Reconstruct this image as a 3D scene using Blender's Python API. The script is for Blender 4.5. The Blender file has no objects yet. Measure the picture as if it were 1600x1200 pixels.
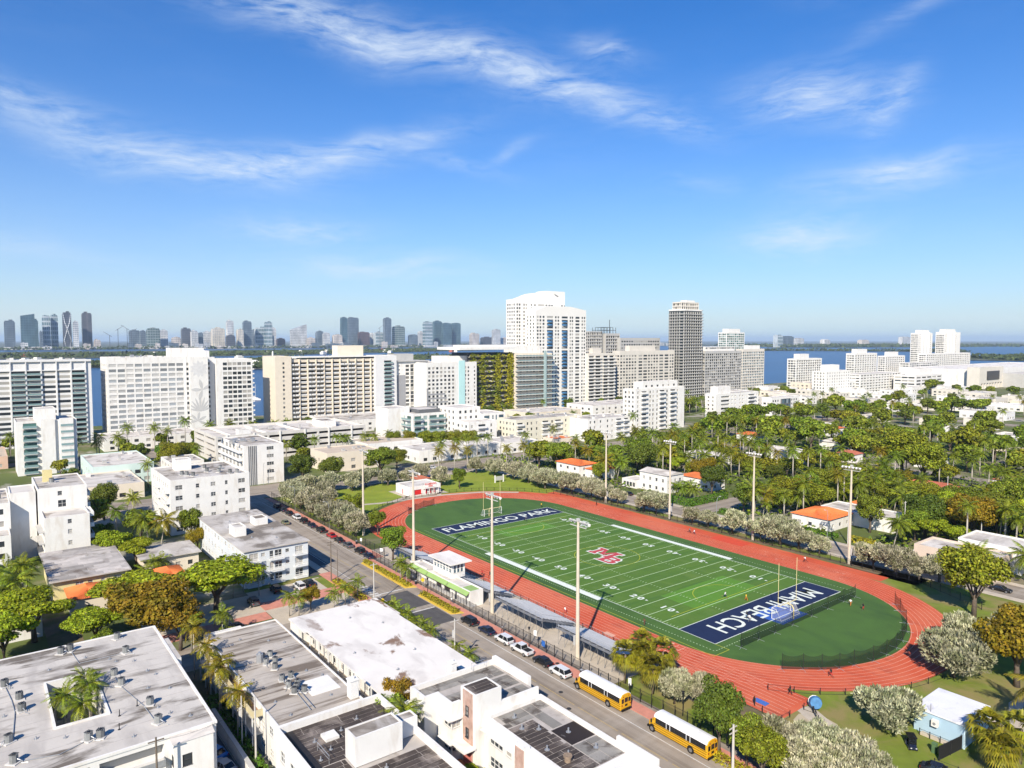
import bpy, bmesh, math, random
import numpy as np
from mathutils import Vector, Matrix

R = math.radians
scene = bpy.context.scene
COL = scene.collection
random.seed(7)

# ------------------------------------------------------------------ camera
# world axes follow the city grid: +x along the street beside the stadium, +y across the pitch, metres
CAM = (186.417, -117.007, 60.911)
HEAD, PITCH = R(142.599), R(-3.523)
cd = bpy.data.cameras.new('camera')
cd.sensor_width = 36.0
cd.lens = 36.0 * 1110 / 1600
cd.clip_start, cd.clip_end = 1.0, 120000.0
cam = bpy.data.objects.new('camera', cd)
cam.location = CAM
cam.rotation_euler = (math.pi / 2 + PITCH, 0, HEAD - math.pi / 2)
COL.objects.link(cam)
scene.camera = cam

# ------------------------------------------------------------------ light
SUN_EL = R(36.0)
SHADOW_AZ = R(127.4)                       # direction in which shadows fall
SUN_AZ = SHADOW_AZ + math.pi               # where the sun stands
sd = bpy.data.lights.new('sun', 'SUN')
sd.energy = 4.7
sd.angle = R(0.53)
sd.color = (1.0, 0.915, 0.785)
sun = bpy.data.objects.new('sun', sd)
sun_dir = Vector((math.cos(SUN_EL) * math.cos(SUN_AZ), math.cos(SUN_EL) * math.sin(SUN_AZ), math.sin(SUN_EL)))
sun.rotation_euler = sun_dir.to_track_quat('Z', 'Y').to_euler()
COL.objects.link(sun)

world = bpy.data.worlds.new('World')
scene.world = world
world.use_nodes = True
scene.view_settings.view_transform = 'Standard'
scene.view_settings.look = 'None'
scene.view_settings.gamma = 1.0
scene.view_settings.use_curve_mapping = False
scene.view_settings.exposure = 0.66
scene.render.engine = 'CYCLES'
scene.cycles.max_bounces = 5
scene.cycles.diffuse_bounces = 2
scene.cycles.glossy_bounces = 2
scene.cycles.transmission_bounces = 3
scene.cycles.transparent_max_bounces = 10
scene.cycles.volume_bounces = 0
scene.cycles.caustics_reflective = False
scene.cycles.caustics_refractive = False
scene.cycles.use_denoising = True
scene.cycles.use_adaptive_sampling = True
scene.cycles.adaptive_threshold = 0.02

class NT:
 """short-hand for node trees"""
 def __init__(s, tree):
  s.t = tree
  s.n = tree.nodes
  s.n.clear()

 def node(s, typ, **kw):
  n = s.n.new(typ)
  for k, v in kw.items():
   if k.startswith('i_'):
    key = k[2:]
    n.inputs[int(key) if key.isdigit() else key.replace('_', ' ')].default_value = v
   else:
    setattr(n, k, v)
  return n

 def link(s, a, b):
  s.t.links.new(a, b)

 def val(s, sock, v):
  if hasattr(v, 'is_output') or hasattr(v, 'links'):
   s.link(v, sock)
  else:
   sock.default_value = v

 def math(s, op, a, b=0.0, c=None, clamp=False):
  n = s.node('ShaderNodeMath', operation=op, use_clamp=clamp)
  s.val(n.inputs[0], a)
  s.val(n.inputs[1], b)
  if c is not None:
   s.val(n.inputs[2], c)
  return n.outputs[0]

 def vmath(s, op, a, b=(0, 0, 0)):
  n = s.node('ShaderNodeVectorMath', operation=op)
  s.val(n.inputs[0], a)
  s.val(n.inputs[1], b)
  return n.outputs['Value'] if op in ('DOT_PRODUCT', 'LENGTH') else n.outputs[0]

 def mix(s, f, a, b, blend='MIX'):
  n = s.node('ShaderNodeMix', data_type='RGBA', blend_type=blend)
  s.val(n.inputs[0], f)
  s.val(n.inputs[6], (*a, 1) if isinstance(a, tuple) and len(a) == 3 else a)
  s.val(n.inputs[7], (*b, 1) if isinstance(b, tuple) and len(b) == 3 else b)
  return n.outputs[2]

 def noise(s, vec, scale, detail=3.0, rough=0.55, dist=0.0):
  n = s.node('ShaderNodeTexNoise')
  if vec is not None:
   s.link(vec, n.inputs['Vector'])
  n.inputs['Scale'].default_value = scale
  n.inputs['Detail'].default_value = detail
  n.inputs['Roughness'].default_value = rough
  n.inputs['Distortion'].default_value = dist
  return n.outputs['Fac']

 def remap(s, v, a, b, c=0.0, d=1.0):
  n = s.node('ShaderNodeMapRange', clamp=True)
  s.val(n.inputs[0], v)
  for i, x in enumerate((a, b, c, d)):
   n.inputs[i + 1].default_value = x
  return n.outputs[0]

 def combine(s, x, y, z=0.0):
  n = s.node('ShaderNodeCombineXYZ')
  s.val(n.inputs[0], x); s.val(n.inputs[1], y); s.val(n.inputs[2], z)
  return n.outputs[0]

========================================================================

REQUIRED WORK
Identify the lines that hold the word "objects". Copy every one of them.

WRITTEN SOLUTION
Reconstruct this image as a 3D scene using Blender's Python API. The script is for Blender 4.5. The Blender file has no objects yet. Measure the picture as if it were 1600x1200 pixels.
cam = bpy.data.objects.new('camera', cd)
COL.objects.link(cam)
sun = bpy.data.objects.new('sun', sd)
COL.objects.link(sun)